Actually, this was not a “libtard” panel, and, actually, it is a pretty sound decision. You can read the opinion for yourself on the DC Circuit website at the following link:
http://www.cadc.uscourts.gov/bin/opinions/allopinions.asp
The case is US v. Maynard, No. 08-3030, and was issued on August 6, 2010.
First, there were two defendants from the same drug crimes. Maynard’s conviction was affirmed; Jones’ conviction was reversed.
Second, the panel is far from a bunch of egg sucking liberal dogs. It consisted of Douglas H. Ginsburg, a Ronald Reagan appointee (remember him, he was nominated for the Supreme Court, but had to withdraw when it was found out that he smoked a little pot with students while a law professor at Harvard); Thomas B. Griffith, a Bush 43 appointee and former law professor at BYU; and David S. Tatel, a Clinton appointee but a pretty neat guy (he is blind but was a marathon runner in his younger days; he came to the court from the same place as John Roberts—a partnership at the DC firm once known as Hogan and Hartson). Ginsburg and Griffith are conservatives; Tatel has struck me as a fairly sane and rational judge (I am a member of the DC Circuit Bar and have argued cases in front of Ginsburg and Tatel).

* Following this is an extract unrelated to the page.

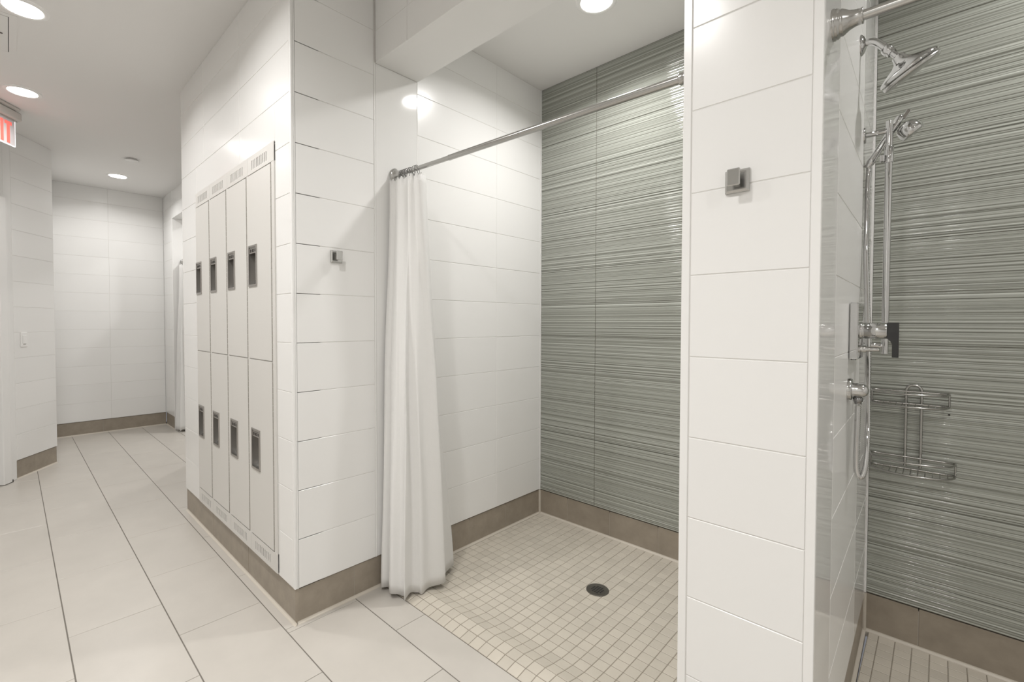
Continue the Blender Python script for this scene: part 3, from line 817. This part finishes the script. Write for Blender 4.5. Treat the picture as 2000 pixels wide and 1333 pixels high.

I think the concept of requiring the government to get a warrant before attaching a GPS unit to your car is sound; they’ve got no business engaging in warrantless tracking (which is in essence a search) without a warrant. This is a different concept from hot pursuit.
Beyond the attachment of the device, this does not differ markedly from actual physical surveillance of the suspect, but I can understand how the court thought that was over the top. I wonder why they did not get a warrant? Clearly there was preparation time for this operation to attach the device.